Lemmon plays Felix Ungar, who starts the film committing suicide, or at least he would be if he could get the hotel window open. The other half of the couple, Matthau is Oscar Madison, and the two of them are as odd as you'd expect from the title. Felix is a neat freak, with a bad back and a broken marriage, and Oscar is a slob, living in an apartment where the fridge hasn't worked for two weeks. Inevitably Felix moves into Oscar's huge apartment for a day or two and ends up there permanently. Hilarity ensues.

To make a change, hilarity does actually ensue. I'm so used to using that phrase in complete sarcasm that it seems strange to really mean it. Jack Lemmon is hardly a small comedic talent but even when he has the better lines, I can't help but laugh at Walter Matthau who has such incredible timing it's unreal.

The two of them bounce off each other wonderfully, and there's a hilarious scene with them and a couple of randy English secretaries where the comedy is controlled with a magic touch by Neil Simon. One moment we're laughing aloud at the double entendres and the next Felix is showing them pictures of his wife and his former front room and everyone bursts into tears. It's true masterclass. It's hard to imagine that other actors who happened to be on screen at the same time aren't laughing for real.

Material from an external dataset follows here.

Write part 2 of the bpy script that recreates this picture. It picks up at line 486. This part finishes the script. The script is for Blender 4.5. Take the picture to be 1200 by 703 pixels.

Incidentally these two English girls ended up being a double act elsewhere too, and not just in four episodes of the Odd Couple series. They both worked on various animated Disney films, including stints on The AristoCats and major parts in Robin Hood, where Monica Evans was Maid Marian the fox and Carole Shelley was Lady Kluck the hen. How much more different could comedy material get?

1 comment:

benning said...

My favorite line? Oscar tosses the plate of linguine at the kitchen wall and growls "Now it's garbage!"